Wireless has rapidly emerged as the predominant communication technology in the digital age. It has redefined the way we connect to the Internet, our devices and each other, giving an entirely new meaning to the concept of independence.

Despite its transformative powers, carriers are now facing the harsh reality that even wireless is a finite resource. As a result, it is unlikely to replace traditional wiring in its entirety.

According to the Visual Networking Index (VNI) Global Mobile Data Traffic Forecast 2011–2016 released by Cisco in February, worldwide mobile data traffic is increasing exponentially. It will reach 10.8 exabytes per month, or 130 exabytes per year, by 2016. That’s an 18-fold increase over the time span. An exabyte is equal to 1 quintillion bytes of computer data.

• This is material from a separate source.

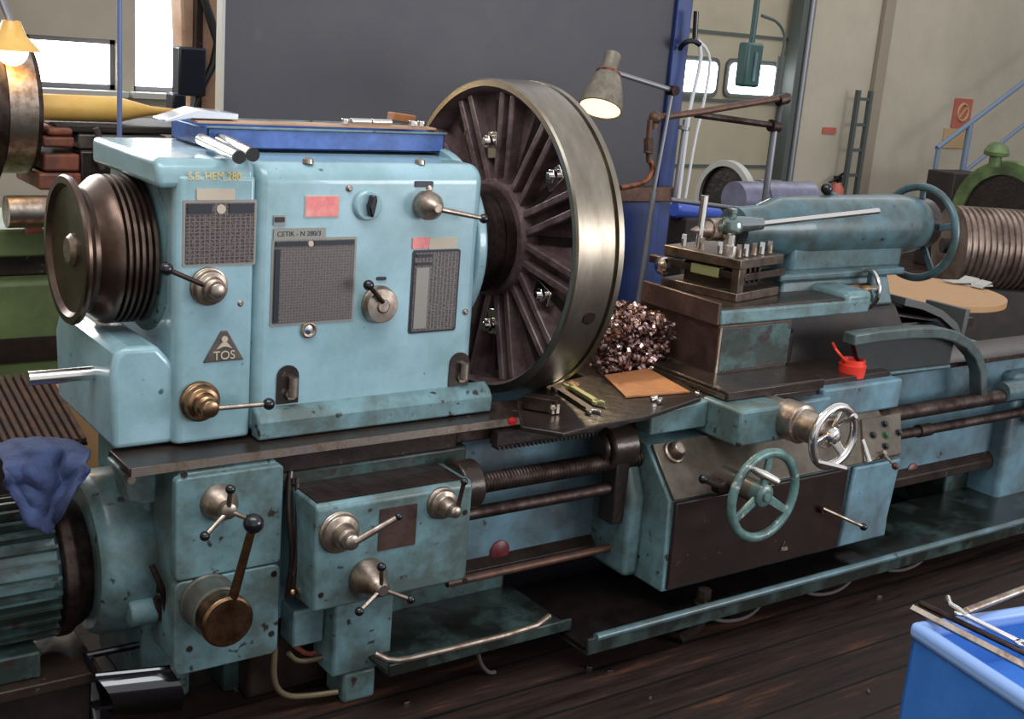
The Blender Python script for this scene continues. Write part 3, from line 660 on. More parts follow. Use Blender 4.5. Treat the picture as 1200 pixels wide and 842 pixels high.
# left side cover
obj('apron_side_cover', MB().prism([(-.20, .085), (-.44, .08), (-.44, .33), (-.40, .42), (-.30, .47), (-.23, .44), (-.205, .34)], 'x', AXL - .055, AXL + .004), BLW, apron, .02, 3)
xb = P(988, 590, Y=-.55).x
obj('apron_front_plate', MB().box(AXL + .02, xb, -.553, -.54, .075, .352), APDK, apron, .004)
obj('apron_right_plate', MB().prism([(xb + .004, .075), (AXR - .03, .075), (AXR, .352), (xb + .03, .352)], 'y', -.556, -.54), BED, apron, .006)
n = Vector((0, -.747, .665)); 
def slope(y): return .355 + (-.535 - y) * -1 * (.135 / .12)
sl = MB().hexa([(AXL + .012, -.541, .356), (AXR, -.541, .356), (AXR, -.42, .492), (AXL + .012, -.42, .492), (AXL + .012, -.549, .362), (AXR, -.549, .362), (AXR, -.428, .498), (AXL + .012, -.428, .498)])
obj('apron_sloping_plate', sl, APRON, apron, .003)
obj('lead_screw_guard', MB().cyl((.19, -.37, ZLS + .045), (.29, -.37, ZLS + .045), .06).cyl((.17, -.37, ZLS + .045), (.19, -.37, ZLS + .045), .045), OILB, apron, .008)
obj('half_nut_bracket', MB().box(.22, .27, -.41, -.34, .25, ZLS + .01), OIL, apron, .005)
# domed cap
def on_slope(px, py):
    # intersect ray with the sloping plate plane
    p0 = Vector((0, -.549, .362)); q = P(px, py, Y=-1.0); d = q - CAM; nn = Vector((0, -.136, -.121 * -1)).normalized()
    nn = Vector((0, -.747, .665)); t = (p0 - CAM).dot(nn) / d.dot(nn); return CAM + d * t
NS = Vector((0, -.747, .665))
a = on_slope(789, 530)
obj('domed_cap', MB().rev(a - NS * .002, NS, [(0, .036), (.01, .036), (.014, .028), (.03, .026), (.042, .018), (.046, .004)], 32), STEEL, apron, .002)
# control panel with buttons
q = [on_slope(1008, 492), on_slope(1054, 484), on_slope(1055, 532), on_slope(1012, 542)]
ctl = obj('control_panel', MB().hexa([p + NS * -.002 for p in (q[3], q[2], q[1], q[0])] + [p + NS * .008 for p in (q[3], q[2], q[1], q[0])]), APRON, apron, .003)
BG = mat('green_button', srgb(40, 84, 50), .35)
for k, qq in enumerate(((1034.7, 498), (1021, 511), (1036, 511), (1051, 508), (1035.5, 524))):
    a = on_slope(*qq)
    obj('push_button', MB().rev(a + NS * .006, NS, [(0, .013), (.006, .013), (.006, .010), (.012, .009), (.013, .0)], 20), BG if k == 2 else BLACK, ctl)
a = on_slope(1030, 534)
jb = obj('joystick_boot', MB().cyl(a, a + NS * .03, .014, .009), STEEL, apron)
handle(jb, a + NS * .02, (1049, 546), -.62, r=.005, ball=.012, mball=mat('dark_red_knob', srgb(72, 28, 34), .3))
# --- handwheels (axis -Y)
def wheel(name, cpx, Y, Rr, rt, mr, ms, hubp, spokes, t0, hand, parent, axis=(0, -1, 0), c=None, shaft=None):
    c = P(*cpx, Y=Y) if c is None else Vector(c); ax = Vector(axis).normalized()
    t = Vector((0, 0, 1)); u = ax.cross(t).normalized(); w_ = ax.cross(u)
    wh = obj(name, MB().torus(c, ax, Rr, rt, 72, 12, .9), mr, parent)
    sp = MB()
    for k in range(spokes):
        a_ = t0 + 2 * PI * k / spokes; d = u * math.cos(a_) + w_ * math.sin(a_); s_ = ax.cross(d)
        c0 = c + d * hubp * .8 - ax * .008; c1 = c + d * (Rr - rt * .6)
        sp.hexa([c0 - s_ * .014 - ax * .006, c1 - s_ * .012 - ax * .005, c1 + s_ * .012 - ax * .005, c0 + s_ * .014 - ax * .006, c0 - s_ * .014 + ax * .006, c1 - s_ * .012 + ax * .005, c1 + s_ * .012 + ax * .005, c0 + s_ * .014 + ax * .006])
    obj('spokes', sp, ms, wh, .003)
    obj('wheel_hub', MB().rev(c - ax * .03, ax, [(0, hubp), (.035, hubp), (.04, hubp * .8), (.042, hubp * .5), (.048, hubp * .45), (.05, 0)], 32), ms, wh)
    if hand is not None:
        a_ = hand; d = u * math.cos(a_) + w_ * math.sin(a_); c0 = c + d * (Rr - .002)
        obj('crank_grip', MB().rev(c0, ax, [(0, .007), (.02, .007), (.022, .011), (.05, .014), (.085, .011), (.095, .007)], 20), BRSTEEL, wh)
    if shaft: obj('wheel_shaft', MB().cyl(c - ax * .02, c - ax * shaft[0], shaft[1]), shaft[2], wh)
    return wh, c
WT = mat('wheel_teal_paint', srgb(100, 140, 136), .35, .1, dirt=srgb(80, 96, 90), amt=.6, scale=30, chip=srgb(170, 170, 165), chip_amt=.62, chip_scale=50)
wh, c = wheel('carriage_handwheel', (895, 580), -.70, .130, .0145, WT, WT, .034, 3, .5, None, lathe, shaft=(.17, .034, APRON))
a = P(880, 548, Y=-.705); b_ = P(914, 566, Y=-.80)
obj('crank_grip', MB().tube([a, a + (b_ - a) * .15, a + (b_ - a) * .5, a + (b_ - a) * .9, b_], [.008, .011, .014, .012, .007], 16), BRSTEEL, wh)
a = P(848, 572, Y=-.60)
lv = obj('engage_lever', MB().rev((a.x, -.57, a.z), (0, -1, 0), [(0, .022), (.03, .022), (.034, .016)], 24), DSTEEL, lathe)
handle(lv, (a.x, -.595, a.z), (824, 561), -.61, r=.009, ball=.014, mr=OIL)
wh, c = wheel('cross_slide_handwheel', (977, 511), -.74, .090, .0145, BRSTEEL, BRSTEEL, .026, 3, .2, None, lathe, shaft=None)
obj('grip_arm', MB().tube([P(958, 541, Y=-.75), P(975, 545, Y=-.77), P(991, 549, Y=-.79)], [.007, .010, .008], 14), BRSTEEL, wh)
obj('grip_arm', MB().tube([P(983, 497, Y=-.75), P(1003, 487, Y=-.80)], [.007, .009], 14), BRSTEEL, wh)
obj('grip_arm', MB().tube([P(1011, 515, Y=-.75), P(1019, 541, Y=-.79)], [.007, .009], 14), BRSTEEL, wh)
cs = c
obj('screw_sleeve', MB().rev((cs.x, -.42, cs.z), (0, -1, 0), [(0, .05), (.12, .05), (.125, .062), (.2, .062), (.205, .05), (.30, .045)], 36), STEEL, lathe, .002)
a = P(963, 597, Y=-.56)
lv = obj('clutch_lever', MB().rev((a.x, -.55, a.z), (0, -1, 0), [(0, .012), (.02, .012)], 16), DSTEEL, lathe)
handle(lv, (a.x - .01, -.57, a.z + .01), (1012, 617), -.62, r=.006, ball=.013)
a = P(919, 640, Y=-.556)
em = obj('apron_emblem', MB().prism([(a.x - .022, a.z - .016), (a.x + .022, a.z - .016), (a.x, a.z + .02)], 'y', -.557, -.552), CREAM, apron, .002)
em.data.materials.clear(); em.data.materials.append(OILB)
text('emblem_lettering', 'TOS', (a.x, -.5575, a.z - .008), .016, CREAM, em, ext=.0005)
# saddle wings
ZS = .60
sad = MB().prism([(-.0, -.36), (.10, -.43), (.22, -.46), (.33, -.44), (.33, .1), (.2, .1), (.0, -.1)], 'z', .60, .628)
saddle = obj('saddle', MB().box(.33, 1.45, -.40, .3, .545, .615), OILB, lathe, .006)
a1 = [P(605, 468, Z=.62), P(611, 500, Z=.62), P(660, 508, Z=.62), P(700, 498, Z=.62), P(757, 488, Z=.62), P(822, 466, Z=.62), P(790, 436, Z=.62), P(745, 434, Z=.62), P(690, 440, Z=.62), P(640, 452, Z=.62)]
obj('saddle_wing', MB().prism([(p.x, p.y) for p in a1], 'z', .608, .622), OIL, saddle, .003)
obj('saddle_front_block', MB().hexa([(.315, -.43, .525), (.545, -.43, .525), (.545, -.3, .525), (.315, -.3, .525), (.315, -.43, .592), (.545, -.43, .612), (.545, -.3, .612), (.315, -.3, .592)]), BLW, saddle, .006)
obj('screw_housing_block', MB().box(.548, .80, -.565, -.3, .50, .612), BLW, saddle, .008)
obj('saddle_right_block', MB().box(1.06, 1.47, -.44, -.25, .49, .595), BED, saddle, .008)
obj('saddle_right_step', MB().box(.93, 1.08, -.46, -.3, .50, .575), BED, saddle, .008)
obj('saddle_mid_block', MB().box(.78, 1.08, -.42, -.28, .48, .60), OILB, saddle, .008)
a = P(640, 486, Z=.63)

# --- cross slide, swivel, compound slide
obj('cross_slide', MB().box(.58, 1.02, -.47, .45, .612, .645), OILB, lathe, .005)
obj('cross_slide_edge', MB().box(.575, .60, -.46, .44, .618, .632), STEEL, lathe)
sw = obj('slide_pedestal', MB().box(.70, 1.03, -.29, .10, .64, .80), BROWN, lathe, .004)
obj('pedestal_edge', MB().box(.697, .706, -.294, -.285, .642, .795), STEEL, sw)
obj('pedestal_front_cover', MB().box(.708, 1.028, -.294, -.288, .65, .79), BLD, sw, .002)
obj('swivel_base', MB().rev((.98, -.1, .64), (0, 0, 1), [(0, .19), (.10, .19), (.12, .17), (.155, .17)], 48), OIL, sw, .004)
for q in ((862, 385), (905, 380)):
    pass
comp = obj('compound_slide', MB().box(.70, 1.42, -.29, -.02, .80, .846), BLD, lathe, .006)
comp.data.materials.clear(); comp.data.materials.append(BLW)
obj('slide_top_plate', MB().box(.69, 1.36, -.275, -.03, .842, .853), OILB, comp, .004)
obj('slide_end_block', MB().box(1.30, 1.44, -.285, -.03, .80, .875), BLW, comp, .02, 3)
obj('slide_left_end', MB().box(.685, .70, -.285, .08, .80, .872), BROWN, comp, .003)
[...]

The study also emphasizes that, to address the rise in demand for the mobile Internet, service providers are increasingly looking to offload traffic to fixed/Wi-Fi networks. If this additional offloaded traffic is taken into account, the increase in mobile data traffic becomes even greater. In fact, the Cisco report projects that, when factoring in all aspects of mobility, including cellular traffic, traffic offloaded from cellular devices and fixed/Wi-Fi traffic generated from portable devices, the total amount of mobile data bandwidth use quadruples to 44.1 exabytes per month in 2015.

Suffice it to say that the effect of mobile data traffic on wireless spectrum is huge. To accommodate this insatiable demand for mobile connectivity, providers are scrambling to find other channels to expand their carrying capacity.

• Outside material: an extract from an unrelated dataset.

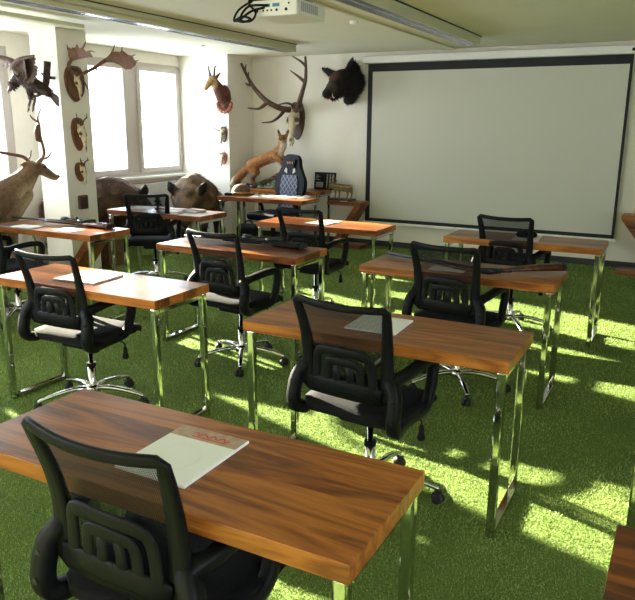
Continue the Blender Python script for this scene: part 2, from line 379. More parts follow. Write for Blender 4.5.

In December, Verizon announced a multibillion-dollar deal to purchase spectrum space from a consortium of cable operators. The deal is currently under review by the Federal Communications Commission (FCC) and is hotly contested by Verizon’s competitors. The nation’s largest wireless carrier also announced another, albeit smaller, deal in December. The company says it needs the extra spectrum to accommodate growing consumer demand for bandwidth, much of it driven by the increasing popularity of online video streaming.

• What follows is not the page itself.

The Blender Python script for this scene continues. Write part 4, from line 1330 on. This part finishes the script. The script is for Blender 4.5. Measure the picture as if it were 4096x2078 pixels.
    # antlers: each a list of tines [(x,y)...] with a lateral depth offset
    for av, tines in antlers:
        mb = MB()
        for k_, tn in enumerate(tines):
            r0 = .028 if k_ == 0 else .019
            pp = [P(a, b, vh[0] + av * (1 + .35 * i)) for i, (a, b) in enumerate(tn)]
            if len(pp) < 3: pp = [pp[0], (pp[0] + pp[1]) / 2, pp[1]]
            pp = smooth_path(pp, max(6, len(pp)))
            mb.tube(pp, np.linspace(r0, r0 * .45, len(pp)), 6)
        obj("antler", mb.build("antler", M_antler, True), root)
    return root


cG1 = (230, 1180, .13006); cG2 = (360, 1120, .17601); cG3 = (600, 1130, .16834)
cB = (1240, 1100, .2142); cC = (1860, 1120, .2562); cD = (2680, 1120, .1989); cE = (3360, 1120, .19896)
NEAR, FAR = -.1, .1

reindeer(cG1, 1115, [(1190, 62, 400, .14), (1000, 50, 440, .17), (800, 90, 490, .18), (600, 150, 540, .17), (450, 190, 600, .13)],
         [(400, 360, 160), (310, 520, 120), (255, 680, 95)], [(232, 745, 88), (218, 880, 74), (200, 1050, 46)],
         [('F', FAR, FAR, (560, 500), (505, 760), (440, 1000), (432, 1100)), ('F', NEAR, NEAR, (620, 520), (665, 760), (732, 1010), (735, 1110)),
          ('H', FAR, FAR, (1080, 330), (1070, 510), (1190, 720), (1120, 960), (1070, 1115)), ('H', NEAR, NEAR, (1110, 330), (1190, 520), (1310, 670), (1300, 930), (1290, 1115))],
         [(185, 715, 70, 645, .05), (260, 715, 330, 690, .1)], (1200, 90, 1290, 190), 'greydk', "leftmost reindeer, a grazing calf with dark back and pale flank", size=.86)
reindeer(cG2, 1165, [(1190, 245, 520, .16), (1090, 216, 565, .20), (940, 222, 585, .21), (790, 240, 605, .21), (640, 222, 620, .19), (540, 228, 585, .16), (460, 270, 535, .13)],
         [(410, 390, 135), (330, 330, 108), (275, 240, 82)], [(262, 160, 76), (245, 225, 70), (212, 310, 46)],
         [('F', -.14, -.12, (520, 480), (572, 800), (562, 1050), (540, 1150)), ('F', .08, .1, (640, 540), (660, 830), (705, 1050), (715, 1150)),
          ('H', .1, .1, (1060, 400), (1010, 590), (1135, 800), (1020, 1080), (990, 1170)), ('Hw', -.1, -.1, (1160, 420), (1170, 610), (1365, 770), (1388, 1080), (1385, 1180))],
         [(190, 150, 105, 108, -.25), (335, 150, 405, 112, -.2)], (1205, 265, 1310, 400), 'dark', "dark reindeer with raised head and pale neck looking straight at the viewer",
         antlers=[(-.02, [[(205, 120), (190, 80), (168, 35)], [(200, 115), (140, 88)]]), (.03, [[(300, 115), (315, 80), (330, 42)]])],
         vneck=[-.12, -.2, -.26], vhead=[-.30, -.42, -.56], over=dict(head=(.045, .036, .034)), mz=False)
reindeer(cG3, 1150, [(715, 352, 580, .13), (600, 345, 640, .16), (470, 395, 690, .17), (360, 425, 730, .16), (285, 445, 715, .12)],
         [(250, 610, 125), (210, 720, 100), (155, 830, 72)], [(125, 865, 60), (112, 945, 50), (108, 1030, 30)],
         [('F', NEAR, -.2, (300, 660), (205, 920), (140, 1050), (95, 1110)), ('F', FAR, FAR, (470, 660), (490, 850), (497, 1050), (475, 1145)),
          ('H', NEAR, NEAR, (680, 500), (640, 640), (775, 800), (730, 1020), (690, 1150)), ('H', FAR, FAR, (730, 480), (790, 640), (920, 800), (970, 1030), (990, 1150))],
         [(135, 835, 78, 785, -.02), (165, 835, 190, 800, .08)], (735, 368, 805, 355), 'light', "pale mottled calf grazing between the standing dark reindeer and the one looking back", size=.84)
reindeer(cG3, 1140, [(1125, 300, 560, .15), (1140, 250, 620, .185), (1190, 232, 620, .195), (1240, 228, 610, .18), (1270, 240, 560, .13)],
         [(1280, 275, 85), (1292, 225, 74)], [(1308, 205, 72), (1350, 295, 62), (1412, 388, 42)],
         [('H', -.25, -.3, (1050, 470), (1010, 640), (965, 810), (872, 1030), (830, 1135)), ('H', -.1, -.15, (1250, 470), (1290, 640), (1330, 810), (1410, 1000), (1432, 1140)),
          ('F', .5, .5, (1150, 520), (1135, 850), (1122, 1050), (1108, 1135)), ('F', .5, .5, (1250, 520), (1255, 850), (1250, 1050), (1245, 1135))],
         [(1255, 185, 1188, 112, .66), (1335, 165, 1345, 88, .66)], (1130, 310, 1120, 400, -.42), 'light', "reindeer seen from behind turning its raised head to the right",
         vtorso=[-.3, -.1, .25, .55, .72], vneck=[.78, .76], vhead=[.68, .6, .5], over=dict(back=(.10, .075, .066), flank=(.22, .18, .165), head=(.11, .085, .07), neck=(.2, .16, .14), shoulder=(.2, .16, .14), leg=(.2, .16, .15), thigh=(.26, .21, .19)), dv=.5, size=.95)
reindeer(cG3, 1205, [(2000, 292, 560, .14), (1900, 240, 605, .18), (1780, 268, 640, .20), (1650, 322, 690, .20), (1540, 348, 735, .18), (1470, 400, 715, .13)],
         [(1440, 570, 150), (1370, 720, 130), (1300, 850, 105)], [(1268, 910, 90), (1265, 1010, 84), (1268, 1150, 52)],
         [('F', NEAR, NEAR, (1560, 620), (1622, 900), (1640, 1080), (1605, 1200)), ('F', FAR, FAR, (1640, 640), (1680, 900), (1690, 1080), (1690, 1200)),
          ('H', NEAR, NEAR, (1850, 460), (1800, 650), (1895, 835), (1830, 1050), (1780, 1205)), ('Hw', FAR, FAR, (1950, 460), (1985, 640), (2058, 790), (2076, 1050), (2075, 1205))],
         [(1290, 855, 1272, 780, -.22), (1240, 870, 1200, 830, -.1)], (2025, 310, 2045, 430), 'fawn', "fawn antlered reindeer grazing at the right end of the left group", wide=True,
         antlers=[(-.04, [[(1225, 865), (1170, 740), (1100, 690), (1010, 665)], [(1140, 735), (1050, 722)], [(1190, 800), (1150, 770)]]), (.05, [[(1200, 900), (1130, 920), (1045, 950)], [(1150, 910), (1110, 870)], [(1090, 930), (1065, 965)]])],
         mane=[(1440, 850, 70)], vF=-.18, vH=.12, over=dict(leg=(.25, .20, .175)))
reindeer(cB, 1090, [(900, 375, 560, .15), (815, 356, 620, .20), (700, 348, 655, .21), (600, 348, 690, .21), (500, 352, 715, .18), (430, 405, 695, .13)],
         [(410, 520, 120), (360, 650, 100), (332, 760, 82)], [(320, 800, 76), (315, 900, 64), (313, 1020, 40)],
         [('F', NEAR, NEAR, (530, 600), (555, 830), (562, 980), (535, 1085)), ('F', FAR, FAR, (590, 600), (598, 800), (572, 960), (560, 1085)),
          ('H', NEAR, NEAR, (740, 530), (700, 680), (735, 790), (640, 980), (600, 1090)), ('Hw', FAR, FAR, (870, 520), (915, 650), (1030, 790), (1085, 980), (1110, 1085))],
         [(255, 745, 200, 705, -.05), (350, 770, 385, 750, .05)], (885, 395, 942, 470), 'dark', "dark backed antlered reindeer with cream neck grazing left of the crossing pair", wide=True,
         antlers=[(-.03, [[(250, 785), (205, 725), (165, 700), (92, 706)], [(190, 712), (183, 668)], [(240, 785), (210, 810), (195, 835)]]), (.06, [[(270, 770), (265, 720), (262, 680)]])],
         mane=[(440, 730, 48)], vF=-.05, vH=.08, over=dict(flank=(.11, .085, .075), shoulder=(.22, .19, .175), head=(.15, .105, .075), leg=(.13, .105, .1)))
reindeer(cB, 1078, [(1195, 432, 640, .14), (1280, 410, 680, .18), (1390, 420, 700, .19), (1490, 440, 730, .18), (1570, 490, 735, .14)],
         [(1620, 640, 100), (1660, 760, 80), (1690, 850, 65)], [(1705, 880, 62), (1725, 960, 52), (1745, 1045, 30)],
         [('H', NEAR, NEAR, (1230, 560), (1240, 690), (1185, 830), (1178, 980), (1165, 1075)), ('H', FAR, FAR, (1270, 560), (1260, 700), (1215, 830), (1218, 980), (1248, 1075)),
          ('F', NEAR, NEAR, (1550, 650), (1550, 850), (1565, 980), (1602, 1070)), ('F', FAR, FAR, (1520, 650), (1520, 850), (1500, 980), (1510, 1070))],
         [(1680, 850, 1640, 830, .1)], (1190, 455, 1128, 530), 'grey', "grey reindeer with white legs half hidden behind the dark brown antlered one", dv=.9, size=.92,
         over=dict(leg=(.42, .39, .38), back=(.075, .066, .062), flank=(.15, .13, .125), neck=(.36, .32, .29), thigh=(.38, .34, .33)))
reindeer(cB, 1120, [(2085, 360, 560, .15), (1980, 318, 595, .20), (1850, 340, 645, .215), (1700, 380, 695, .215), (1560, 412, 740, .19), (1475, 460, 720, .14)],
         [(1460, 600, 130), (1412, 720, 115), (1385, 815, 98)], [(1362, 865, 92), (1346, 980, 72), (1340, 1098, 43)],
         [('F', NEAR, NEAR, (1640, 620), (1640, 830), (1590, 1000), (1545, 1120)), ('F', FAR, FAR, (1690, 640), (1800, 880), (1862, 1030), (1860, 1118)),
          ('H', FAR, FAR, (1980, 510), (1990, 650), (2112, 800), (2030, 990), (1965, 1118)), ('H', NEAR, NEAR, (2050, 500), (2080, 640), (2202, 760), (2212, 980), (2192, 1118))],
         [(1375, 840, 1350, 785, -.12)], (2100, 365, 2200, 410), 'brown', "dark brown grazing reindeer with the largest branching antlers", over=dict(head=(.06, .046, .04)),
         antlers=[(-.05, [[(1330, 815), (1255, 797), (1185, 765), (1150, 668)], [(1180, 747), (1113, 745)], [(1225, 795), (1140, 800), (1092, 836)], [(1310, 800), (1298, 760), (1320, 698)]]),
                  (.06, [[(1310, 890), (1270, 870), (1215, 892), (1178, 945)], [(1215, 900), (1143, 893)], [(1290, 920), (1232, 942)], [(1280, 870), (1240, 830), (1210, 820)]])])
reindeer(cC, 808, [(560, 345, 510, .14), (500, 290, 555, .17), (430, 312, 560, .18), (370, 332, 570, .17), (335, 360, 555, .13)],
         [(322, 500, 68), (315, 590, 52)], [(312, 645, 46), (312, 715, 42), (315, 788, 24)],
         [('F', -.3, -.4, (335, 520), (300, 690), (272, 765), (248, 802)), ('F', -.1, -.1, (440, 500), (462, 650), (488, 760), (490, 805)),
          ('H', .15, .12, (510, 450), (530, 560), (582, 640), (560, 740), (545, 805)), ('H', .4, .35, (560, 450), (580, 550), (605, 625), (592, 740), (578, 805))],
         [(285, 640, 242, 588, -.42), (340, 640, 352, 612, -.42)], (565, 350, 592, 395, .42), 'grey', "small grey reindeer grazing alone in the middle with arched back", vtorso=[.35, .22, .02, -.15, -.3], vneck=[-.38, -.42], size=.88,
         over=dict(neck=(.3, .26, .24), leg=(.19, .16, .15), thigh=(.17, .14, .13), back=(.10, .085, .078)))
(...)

Verizon’s rivals, who have been lobbying the FCC to reject the deal, would probably like to get their hands on the same spectrum and, along with Verizon, were probably pleased in February when Congress passed, and the president signed, the law that extended the temporary payroll tax cut exemption. It included

a provision that would allow the FCC to sell off unused television spectrum. The agreement applies to low frequencies that were previously set aside for analog TV broadcasts. The low frequencies will allow for longer range, higher capacity communications and could require some technological innovation to allow carriers to travel back and forth across different frequencies at high speed.